観察は、無意識にしているようで、意図的に「ここを観察する」という視点がないと、
なかなか気に留めず、覚えていられないものです。
また、日誌をつけるのは、それなりに負担が伴うことも、学んでいただきました。
それから、時間見本法という観察時間、記録時間を決めて、交互に繰り返す方法も体験しました。
お尋ねするのも、答えるのも、それを観察するのも楽しい質問を取り入れた
インタビュー場面で観察しました。
どういう質問だったかは、受講した学生さんに聴くか、この授業を履修してのお楽しみです。
回答が楽しくても、難しくても、表情が変わり、ジェスチャーも変わります。
学生さんたちが楽しんでやっていたので、非常に盛り上がり、笑いが突然あちこちで起こる演習でした。

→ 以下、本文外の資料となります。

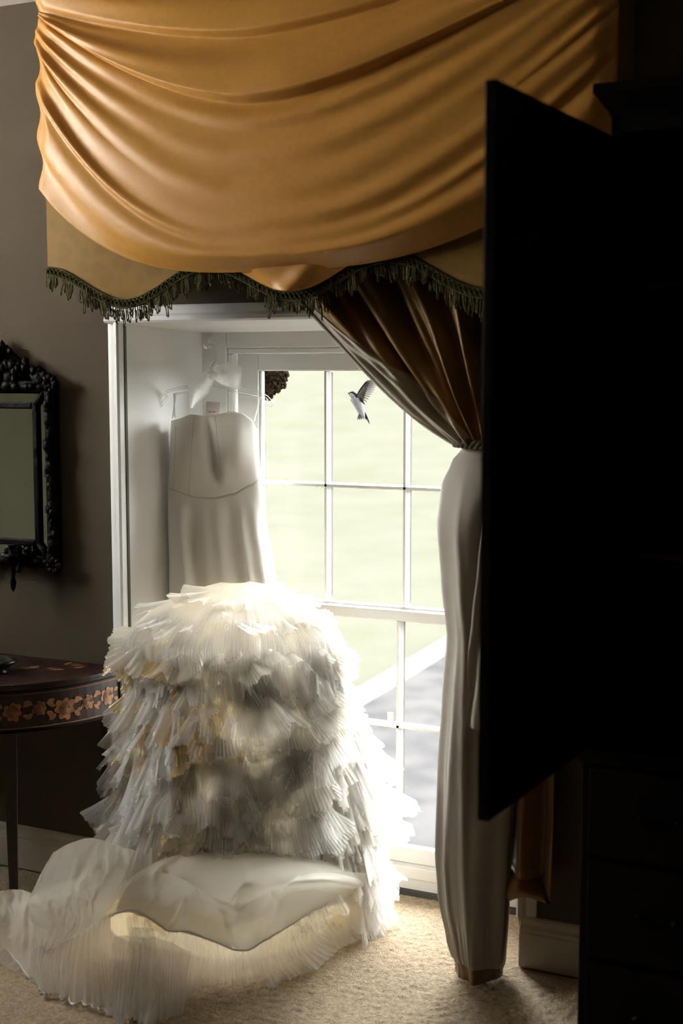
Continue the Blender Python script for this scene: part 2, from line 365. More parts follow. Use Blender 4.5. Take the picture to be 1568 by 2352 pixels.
# ------------------------------------------------------------------ valance: pelmet, swag, braid, tassels
PX0, PX1, PY = -2.485, -.795, -.19
val = empty('valance', (-1.64, 0, 2.0)); tag(val, 'gold satin swag valance with scalloped green fringed edge above the window', 'valance')
VO = Vector((-1.64, 0, 2.0))
def sub(mb, name, mat, root, O, **k):
    o = mb.build(name, mat, **k); o.parent = root; o.location = -O; return o
def wave(x): return 1.905 + .048 * cos(2 * pi * (x + 2.484) / .552) - .004 * sin(2 * pi * (x + 2.4) / 1.1)
def pelmet(u, v):
    x = lerp(PX0, PX1, u); zb = wave(x)
    return (x, PY - .004 * sin(u * 19) * v, lerp(CZ - .03, zb, v))
p = MB(); p.grid(140, 14, pelmet)
p.grid(6, 14, lambda u, v: (PX1, lerp(PY, 0, u), lerp(CZ - .03, wave(PX1), v))); p.grid(6, 14, lambda u, v: (PX0, lerp(PY, 0, u), lerp(CZ - .03, wave(PX0), v)))
sub(p, 'pelmet_panel', PELM, val, VO, smooth=False, solid=.006)
sub(MB().tube([(x, PY - .005, lerp(2.35, wave(x) + .01, t / 8)) for t in range(9) for x in (-2.335,)], .0012, 4), 'panel_seam', M('seam_thread', (.2, .12, .03), .8), val, VO)

# fold map of the swag: centre height, left pin height, right pin height (all as photo rows)
FOLD = [(-60, -90, -260), (20, -40, -190), (75, 22, -160), (235, 34, -120), (330, 62, -70), (470, 104, 10), (560, 192, 118), (600, 325, 235), (624, 432, 330)]
# creases: row at the centre, strength at the left, centre and right
CREASE = [(-60, 0, 0, 0), (72, 1.0, .8, .6), (232, 1.25, 1.0, 1.0), (300, .25, .50, .45), (385, .55, .16, .55), (470, 1.0, .10, .30), (530, .35, .08, .9), (565, 1.15, .05, .35), (602, 1.0, .35, .8), (640, 0, 0, 0)]
EXPO = [(-60, 1.6, 1.15), (75, 1.6, 1.15), (235, 1.6, 1.18), (470, 2.0, 1.55), (560, 2.4, 1.85), (624, 3.1, 2.1)]
ZL0, ZLK = at(90, 0, PY - .03).z, (at(90, 400, PY - .03).z - at(90, 0, PY - .03).z) / 400
ZM0, ZMK = at(640, 0, PY - .07).z, (at(640, 400, PY - .07).z - at(640, 0, PY - .07).z) / 400
ZR0, ZRK = at(1408, 0, PY - .03).z, (at(1408, 400, PY - .03).z - at(1408, 0, PY - .03).z) / 400
def swag(u, v):
    c = lerp(-60, 624, v)
    cw = c + 10 * noise.noise(Vector((u * 2.5, v * 4, 5)))
    l, r = interp(FOLD, c)
    zl, zr, zm = ZL0 + ZLK * l, ZR0 + ZRK * r, ZM0 + ZMK * c
    x = lerp(-2.497, -.783, u); e = abs(2 * u - 1)
    um = .44
    if u < um: t = (um - u) / um; z = zm + (zl - zm) * t ** interp(EXPO, c)[0]
    else: t = (u - um) / (1 - um); t = ((t * t + .0484) ** .5 - .22) / (1.0239 - .22); z = zm + (zr - zm) * t ** interp(EXPO, c)[1]
    # fold profile: swells towards each crease, then tucks under sharply
    f = 0.0
    for k in range(1, len(CREASE)):
        c0, c1 = CREASE[k - 1][0], CREASE[k][0]
        if c0 <= cw <= c1:
            q = (cw - c0) / (c1 - c0); w = (c1 - c0); tk = min(.45, (18.0 if c1 in (72, 232, 565, 602) else 42.0) / w)
            _, aL, aC, aR = CREASE[k]
            st = lerp(aC, aL, clamp(1 - u / .40) ** .8) if u < .40 else lerp(aC, aR, clamp((u - .40) / .6) ** .8)
            pr = ss(0, 1, q / (1 - tk)) if q < 1 - tk else 1 - ss(0, 1, (q - 1 + tk) / tk)
            wr = ss(0, 1, q / .5) if q < .5 else 1 - ss(0, 1, (q - .5) / .5)
            near = clamp((.30 + .70 * (1 - e)) * w / 110, .35, 1.5)
            f = st * (.030 * pr + .006 * wr) * near
            break
    e2 = .004 * sin(2 * pi * (9 * v + 1.6 * u)) * e
    body = .070 * sin(pi * clamp(u)) ** .7 * (.35 + .65 * ss(0, .8, v)) + .014
    edge = ss(0, .03, u) * ss(1, .97, u)
    hem = ss(1.0, .95, v)
    y = PY - .008 - (body * (.30 + .70 * hem) + f * (.15 + .85 * hem) + e2) * (.30 + .70 * edge)
    x += .009 * sin(l * .055) * ss(.15, 0, u)
    return (x, y, z)
s = MB(); s.grid(150, 260, swag)
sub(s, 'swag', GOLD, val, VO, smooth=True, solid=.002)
# the swag's pulled-up tail lying over the middle scallop
xa, xb = at(512, 622, PY).x, at(868, 596, PY).x
def tail(u, v):
    x = lerp(xa, xb, u)
    uu = (x + 2.497) / 1.714
    zt = swag(uu, .965)[2] + .012; zb = wave(x) + .012
    zb = min(zb, zt - .002)
    z = lerp(zt, zb, v)
    uk = .47; d = abs(u - uk)
    k = .020 * exp(-((u - uk - .20 * (1 - v)) / .09) ** 2) * v + .010 * exp(-((u - uk + .34 * (1 - v)) / .12) ** 2) * v
    y = PY - .022 - .034 * (1 - v) * sin(pi * u) - k 
    return (x, y, z)
s = MB(); s.grid(60, 24, tail); sub(s, 'swag_tail', GOLD, val, VO, smooth=True, solid=.002)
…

後で、他の学生に「話している時、こんなしぐさ結構していたよ」と知らされ、
「えー、そうなの??」と気づかされた人もいました。
他には、皆さんの表情が変わりやすく、かつ取り組みも楽しく取り組む観察ができるように
色々なおもちゃを用意し、「遊び」場面で2つの観察法を学びました。
1つ目の方法では、観察をする人と、遊ぶ人に分かれて、
遊びがどのように始まり、どのような成り行きが見られるかを観察する方法、
2つ目は、自分たちも遊びの仲間に入りながら、自分の様子や他人の様子を観察する参加観察法です。

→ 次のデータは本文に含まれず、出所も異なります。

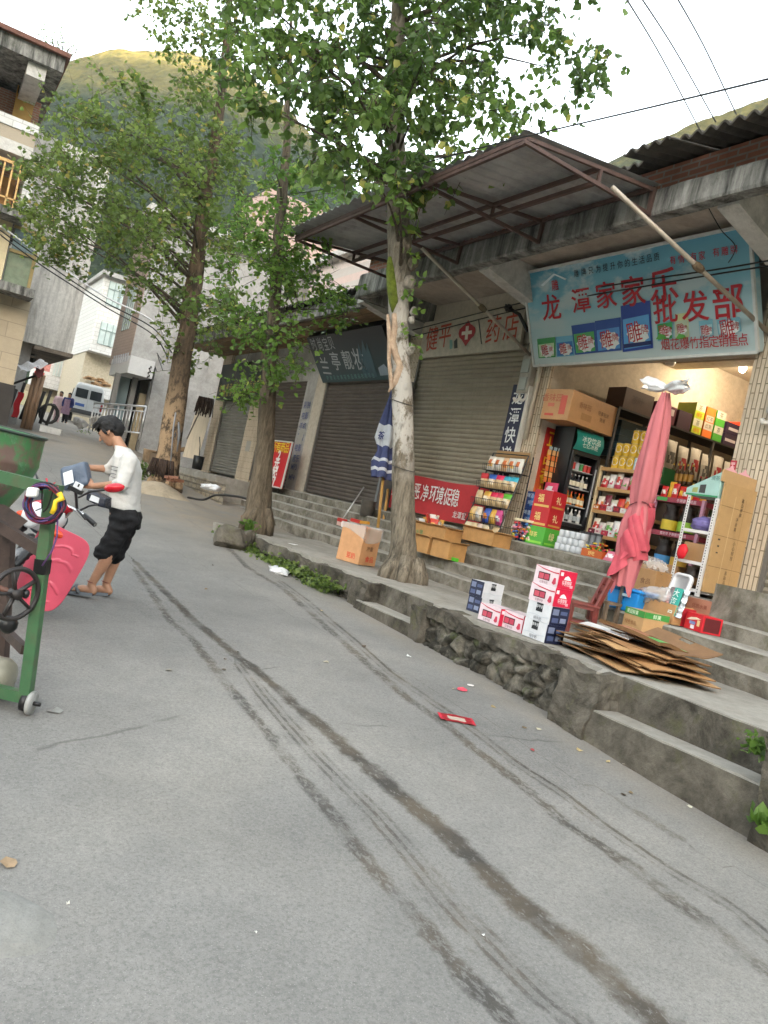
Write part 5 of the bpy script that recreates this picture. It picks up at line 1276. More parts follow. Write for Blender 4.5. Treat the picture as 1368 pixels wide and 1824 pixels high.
carton('carton','brown carton with a green printed band on the lowest step','carton',(6.78,5.60,.775),(.30,.34,.24),R(-14),'b58f62',[('x','r',0,.72,1,1,'3c8a3c'),('y','r',0,.74,1,1,'3c8a3c'),('x','t','果园鲜果',.4,.86,.05,'d8e4c8'),('y','t','鲜果',.5,.86,.05,'d8e4c8'),('x','t','绿色食品',.4,.4,.05,'8a5a3a')])
carton('carton','open plain brown carton holding plastic wrappers on the second step','carton',(7.10,5.62,.94),(.26,.46,.20),R(-8),'b28a5c',[('t','r',.05,.06,.95,.94,'4a3826')])
b=MB();b.blob((7.06,5.74,1.18),.14,.2,.10,.5,3,9);b.grit(.03,12);tag(b.build('plastic_wrap',CLR,None,True),'crumpled clear plastic wrap in the open carton on the steps','plastic bag')
packet('snack_bag','red snack bag sticking out of the open carton beside the white tray','snack bag',(7.02,5.54,1.1),.16,.16,.04,'c02820','e0b0a0',0,.3)
carton('snack_box','bright red biscuit box lying open on the second step','box',(7.10,5.16,.94),(.22,.30,.17),R(-20),'c81f2c',[('x','p',[(.08,.55),(.3,.72),(.62,.80),(.9,.74),(.62,.66),(.35,.58)],'e8d8c0'),('x','r',.28,.34,.62,.52,'7a90c0'),('x','r',.38,.08,.6,.3,'e8e0e4'),('x','r',.72,.3,.88,.66,'e0c08a'),('y','r',.1,.1,.9,.9,'5a1418')])
carton('snack_box','red box behind the biscuit box, seen at its dark open end','box',(7.14,5.47,.94),(.20,.2,.19),R(-20),'b01c2a',[('x','r',.45,.12,1,.9,'3a0c10'),('x','r',.1,.4,.35,.7,'d8a0a0')])
carton('carton','faded pinkish carton under the white slotted shelf','carton',(7.42,5.40,1.10),(.2,.34,.15),R(-4),'b07a62',[('x','t','优质水果',.5,.5,.05,'8a4a3a')])
carton('carton','big brown carton behind the parasol on the upper step','carton',(7.40,6.22,1.10),(.3,.42,.34),R(6),'ad8456',[('x','t','食品',.7,.6,.07,'7a5434'),('t','r',0,.48,1,.54,'c8a878')])
carton('carton','wide brown carton at the shop threshold below the jar shelf','carton',(7.80,6.50,1.262),(.3,.9,.28),R(2),'a67c50',[('x','r',.48,0,.52,1,'c8a878')])
b=MB();b.sheet(lambda u,v:V((7.36+.14*math.sin(u*8)*.3,lerp(6.0,6.4,u),1.46+.09*math.sin(u*PI)+.05*math.sin(u*17+v*9)))+V((lerp(-.14,.14,v),0,-.05*abs(v-.5))),18,10);b.grit(.02,13);tag(b.build('plastic_wrap',CLR,None,True),'clear plastic sheet crumpled on the big brown carton','plastic bag')
# white tray and big seaweed packet
t=root('white_tray',(7.2,5.58,1.06),'white rounded plastic tray standing on its edge on the steps','tray')
b=MB()
def rr(c,w_,h_,r,n_=6):
    o=[]
    for cx,cy,a0 in((w_/2-r,h_/2-r,0),(-w_/2+r,h_/2-r,90),(-w_/2+r,-h_/2+r,180),(w_/2-r,-h_/2+r,270)):
        for k in range(n_+1):
            a=R(a0+90*k/n_);o.append((cx+r*math.cos(a),cy+r*math.sin(a)))
    return o
MT=Matrix.Rotation(R(-12),3,'Z')@Matrix.Rotation(R(14),3,'Y')
def TP(y,z,x=0): return V((7.17,5.60,1.22))+MT@V((x,-y,z))
out_=rr(0,.29,.52,.07);inn=rr(0,.23,.46,.05);n_=len(out_)
b.add([TP(y,z,-.03) for y,z in out_]+[TP(y,z,-.03) for y,z in inn]+[TP(y,z,.0) for y,z in inn]+[TP(y,z,.01) for y,z in out_],
 [[k,(k+1)%n_,n_+(k+1)%n_,n_+k] for k in range(n_)]+[[n_+k,n_+(k+1)%n_,2*n_+(k+1)%n_,2*n_+k] for k in range(n_)]+[[2*n_+k for k in range(n_)]]+[[3*n_+k,3*n_+(k+1)%n_,(k+1)%n_,k] for k in range(n_)]+[[3*n_+k for k in range(n_)][::-1]])
b.build('body',pm('dedede',.35,.04),t,True)
L_,mi_=mset(0);b=MB();q0=onX(1204,1073,7.02)
MS=Matrix.Rotation(R(-8),3,'Z')@Matrix.Rotation(R(10),3,'Y')
SILV=mat('silver_foil',(.6,.6,.62),.22,.3,20,.8,25,.8)
b.sheet(lambda u,v:q0+MS@V((-.03*math.sin(u*PI)-.008*math.sin(v*22+u*9),(.5-u)*.27,(v-.5)*.30)),10,10,mi_(SILV))
o=len(b.v)
b.sheet(lambda u,v:q0+MS@V((-.034-.012*math.sin(u*PI),(.5-(.34+.46*u))*.27,(v-.5)*.295)),6,6,mi_('1f9a8c'))
for i,c_ in enumerate('大海苔'): b.text(c_,q0+MS@V((-.055,-.02,.09-.09*i)),MS@V((0,-1,0)),MS@V((0,0,1)),.085,mi_('dfeeea'),.01)
b.build('x',L_,None,True);o=sc.objects[-1] if False else bpy.data.objects['x'];o.name='snack_packet';tag(o,'big silver and teal seaweed packet leaning on the white tray','packet')
b=MB();b.tube([onX(1192,1098,7.0),onX(1190,1125,6.98)],.012,6);b.tube([onX(1190,1118,6.98),onX(1187,1138,6.97)],[.02,.028],6);tag(b.build('red_tassel',pm('c8202c')),'red tassel dangling by the open carton on the steps','tassel')
# --- white slotted shelf, its near side hung with a flattened carton
WM=pm('d4d3d0',.4,.05);SX=7.56;SX2=8.14;SY=5.66;SY2=6.02
t=root('slotted_shelf',(7.85,5.84,1.262),'white slotted steel shelf standing at the right shop pillar','shelf')
for y,s_ in((SY,1),(SY2,-1)):
    for x in(SX,SX2-.03):
        b=MB();b.box((x,y-.02,1.262),(x+.004,y+.02,2.36));b.box((x+.004,y-.02*s_-.002,1.262),(x+.035,y-.02*s_+.002,2.36));b.build('post',WM,t)
for z_ in(1.30,1.60,1.95):
    b=MB();b.box((SX+.006,SY,z_),(SX2,SY2,z_+.035));b.build('shelf_board',WM,t)
b=MB()
for y in(SY,SY2):
    for k in range(34): b.box((SX-.0015,y-.006,1.30+k*.031),(SX-.0005,y+.006,1.30+k*.031+.014))
b.build('slots',pm('4a4a4c'),t)
carton('flat_carton','tall flattened brown carton with handwriting hung over the side of the slotted shelf','cardboard',((SX+SX2)/2+.02,SY-.04,1.33),(.58,.018,1.22),0,'b39163',[('y','r',0,.235,1,.24,'7d6040'),('y','r',0,.52,1,.525,'7d6040'),('y','r',0,.79,1,.795,'7d6040'),('y','r',.38,.0,.40,.9,'c4a67c'),('y','r',.72,.0,.73,.9,'9a7a50')]+[('y','t',c_,.62,.88-.045*i,.05,'4a3a2a') for i,c_ in enumerate('高山苹果')]+[('y','t',c_,.55,.70-.045*i,.045,'5a4632') for i,c_ in enumerate('净含量')]+[('y','t',c_,.62,.48-.045*i,.05,'5a4632') for i,c_ in enumerate('小心轻放')]+[('y','t',c_,.55,.20-.045*i,.05,'5a4632') for i,c_ in enumerate('易碎品')]+[('y','r',.12,.42,.18,.435,'3a3028'),('y','r',.12,.36,.18,.372,'3a3028'),('y','r',.1,.48,.17,.495,'3a3028')])
carton('carton','brown carton flap standing above the tall flattened carton','cardboard',((SX+SX2)/2,SY-.01,2.555),(.62,.02,.13),R(1),'b8966a')
for i,(x,lb) in enumerate(((7.74,'left pink crown shaped card behind the brown carton flap'),(7.98,'right pink crown shaped card behind the brown carton flap'))):
    L_,mi_=mset(0);b=MB();z0=2.655;y=SY+.03
    b.poly([(x-.10,y,z0-.1),(x+.10,y,z0-.1),(x+.105,y,z0+.05),(x+.04,y,z0+.07),(x,y,z0+.12),(x-.04,y,z0+.07),(x-.105,y,z0+.05)],mi_('e0a8b4'))
    b.obox((x,y+.008,z0-.03),(.09,0,0),(0,.004,0),(0,0,.06),mi_('e0a8b4'));b.text('生日快乐',(x,y-.003,z0+.02),(1,0,0),(0,0,1),.04,mi_('c02a4c'),.004)
    tag(b.build('crown_card',L_),lb,'card')
L_,mi_=mset(0);b=MB();x0,x1_,y0,y1=SX+.0,SX+.3,SY+.0,SY2+.06
vv=[(x0,y1,2.365),(x0,y0,2.365),(x0,y0,2.66),(x0,y1,2.44)];vv=[V(q) for q in vv]+[V((x1_,q[1],q[2])) for q in vv]
b.add(vv,[[0,1,2,3],[7,6,5,4],[3,2,6,7],[1,5,6,2],[0,3,7,4],[0,4,5,1]],mi_('9fc4bc'))
b.poly([(x0-.002,y1,2.365),(x0-.002,y0,2.365),(x0-.002,y0,2.385),(x0-.002,y1,2.385)],mi_('2f8a5a'));b.poly([(x0-.002,y1-.17,2.40),(x0-.002,y1-.25,2.40),(x0-.002,y1-.25,2.50),(x0-.002,y1-.17,2.49)],mi_('3a3a3a'));b.poly([(x0-.002,y1-.08,2.40),(x0-.002,y1-.15,2.40),(x0-.002,y1-.15,2.46),(x0-.002,y1-.08,2.45)],mi_('a0a860'));b.text('清茶',(x0-.003,y0+.07,2.58),(0,-1,0),(0,0,1),.055,mi_('4a7a70'))
tag(b.build('display_box',L_),'pale mint display box with sloping top standing on the slotted shelf','box')
b=MB();b.blob((SX+.14,5.86,2.06),.12,.14,.09,.45,3,8);tag(b.build('bag_bundle',mat('purple_stripes',(.16,.13,.34),.5,.5,14,st=(1,1,5)),None,True),'purple and clear bags bundled on the slotted shelf','bag')
carton('carton','small brown carton in the middle of the slotted shelf','carton',(SX+.17,5.84,1.637),(.26,.28,.2),0,'a07c52')
bottle('glass_jar','dark glass jar on the lowest board of the slotted shelf','jar',(SX+.14,5.86,1.337),.10,.24,'2a2018','3a2c1c','6a4a24',None,.8)
b=MB();q0=onX(1215,982,7.50);b.blob(q0,.03,.065,.085,.25,3,7);tag(b.build('red_pouch',pm('d81828',.6),None,True),'bright red cloth pouch tied to the white slotted shelf','pouch')
# small red notice on the pillar
q0=onX(1306,829,8.19);carton('red_notice','small red printed card stuck on the right tile pillar','notice',(8.19,q0.y,q0.z-.06),(.01,.075,.12),0,'b8283a',[('x','r',.15,.55,.85,.8,'d8a0a4'),('x','t','扫码',.5,.3,.03,'e8d0d0')])
# ---------------- inside the open shop
FZI=FZ+.004
# beverage fridge against the left wall, facing the shop
t=root('drinks_fridge',(8.82,9.25,FZ),'black glass door drinks fridge with a teal header against the shop wall','fridge')
X0,X1,YF_,YB_=8.50,9.12,9.0,9.5;ZT=3.30
BK=pm('121214',.35,.1)
b=MB();b.box((X0,YF_+.06,FZI),(X0+.05,YB_,ZT));b.box((X1-.05,YF_+.06,FZI),(X1,YB_,ZT));b.box((X0+.05,YB_-.04,FZI),(X1-.05,YB_,ZT));b.box((X0+.05,YF_+.06,2.93),(X1-.05,YB_-.04,ZT));b.box((X0+.05,YF_+.06,FZI),(X1-.05,YB_-.04,1.82));b.build('cabinet',BK,t)
b=MB();b.box((X0+.05,YB_-.06,1.82),(X1-.05,YB_-.042,2.93));b.build('inner_back',pm('cfd4d2',.4),t)
b=MB()
for k in range(9): b.box((X0+.05,YF_+.045,1.47+k*.034),(X1-.05,YF_+.058,1.488+k*.034))
b.build('grille',pm('2a2a2c'),t)
b=MB();b.lathe([(.0,0),(.001,0)],(0,0,-50),3) if False else None
def hd(u,v): return V((lerp(X0+.02,X1-.02,u),YF_+.05-.05*math.sin(v*PI),lerp(2.97,3.27,v)))
b.sheet(hd,4,8);b.build('header',pm('1f8f86',.3),t,True)
b=MB()
b.text('七亿冰柜',((X0+X1)/2,YF_-.012,3.06),(1,0,0),(0,0,1),.085,0,.008);b.text('ICE BEER' if False else '冰爽饮品',((X0+X1)/2,YF_-.016,3.15),(1,0,0),(0,0,1),.10,0,.008)
b.build('lettering',pm('cfe4e0'),t)
b=MB()
for a,c in(((X0+.02,1.80),(X0+.075,2.95)),((X1-.075,1.80),(X1-.02,2.95)),((X0+.075,1.80),(X1-.075,1.85)),((X0+.075,2.90),(X1-.075,2.95))): b.box((a[0],YF_+.02,a[1]),(c[0],YF_+.055,c[1]))
d=b.build('door_frame',pm('2c2d30',.3),t)
b=MB();b.box((X1-.075,YF_+.005,2.0),(X1-.05,YF_+.019,2.75));b.build('handle',pm('b8bcc0'),d)
for z_ in(1.86,2.12,2.39,2.66):
    b=MB();b.box((X0+.05,YF_+.08,z_),(X1-.05,YB_-.06,z_+.012));b.build('shelf',pm('c8ccca'),t)
shelfcol=[('c0302c','c83c34','b8bcc0','3c8a4a','c8403a','c03028'),('1c1c20','24303c','1c1c20','3a3a44','c8c8c0','20242c'),('d87a20','d8a030','c86a1c','2a2a2c','d88a28','c87820'),('303438','d8d8d4','2c3034','d0d0cc','303438','d4d4d0')]
SHN=['bottom','second','third','top']
for s,z_ in enumerate((2.672,2.402,2.132,1.872)):
    for k in range(6):
        x=X0+.11+k*.083
        c_=shelfcol[s][k]
        if s==0: can('drink_can','%s drink can on the top fridge shelf, %s'%({'c0302c':'red','c83c34':'red','b8bcc0':'silver','3c8a4a':'green','c8403a':'red','c03028':'red'}[c_],SIDE[k]),'drink can',(x,9.14,z_),.031,.12,c_,'b8bcc0',None,'cold drinks in the fridge')
        else: bottle('drink_bottle','drink bottle on the %s fridge shelf, %s'%(SHN[3-s],SIDE[k]),'bottle',(x,9.14,z_),.034,.21,c_,'d8d8d4' if s!=2 else 'd84a20','e0d8c0' if s!=3 else 'b8c0c4','cold drinks in the fridge')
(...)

ついつい、本気になって観察を忘れてしまう人も結構おり、教室は非常に賑やか。
授業後に、隣の教室の授業をしていた学生さんが「盛り上がっていたねぇ~」とやって来たり、
隣の部屋で授業をしていたK子先生に後で聞いてみると
「何かやってたの~?盛り上がった声聞こえていたよ~」(笑)という感じでした。
まずは、その様子の画像です。まずはご覧ください・・・。
皆さんは、これらの場面のどこに注目して、何を記録に書きますか?
「一人一人の目線や動作をどのように推察して、言語化するか?」というのが非常に難しいのです。
ある人がどんな目線で見つめるのか?
自分の順番で何かをしないといけない時に、どのようにその状況と向き合っているか?
その時々の表情や反応は?ということ等に注目することを心と体に叩き込むのも大変、
どのように言葉にしたら、的確に表現できるようになるのも大変で、
心理学に限ったことでもなく、この先の実習や仕事でも、この学びは幾度もなく出てきます。
でも、画像を何枚も見ていると、
「まぁ、そんなお堅いことは言わずに、みんな楽しそうではないですか!」と思わされます。
こんなグループもありました。
完成したのは、こちらです。短時間に協力して出来上がりました!
ジェンガで遊ぶ場面でも、色々な様子が観察されました。
ツイスターで遊ぶ様子です。
盛り上がってくると、こんなふうに無茶苦茶になってきます(でも、面白い!)
この場面をどのように記述して、記録に残すかも、結構難しいものです。
この後、さらに白熱して、大笑いや「ちょっと!ちょっと!」みたいな声もありました(笑)。
イタイイタイワニーでも、色々な表情がみられました。
ジェンガの緊張の一瞬も、みんながどんな気持ちで見守っているかを推察して記録するのも、一人一人の表情や様子が違うものです。
今回は遊びの場面を取り上げましたが、
日常的に起きていることを、写真のようにどう場面を切り取るかから始まり、
それには、学問的に見て専門的な視点や個人の心の琴線に触れたかも大きく左右し、
合理的かつ的確になっていきます。
「千里の道も一歩より」「量質転化」という言葉のように、場数と経験を踏み、
指導を受けないと伸びていかないものです。
今回のこの演習だけでは、身につかないと思いますが、この先も頑張って勉強しよう!
私もみんなの素の様子や笑顔がたくさん見られる機会となって、よかったです!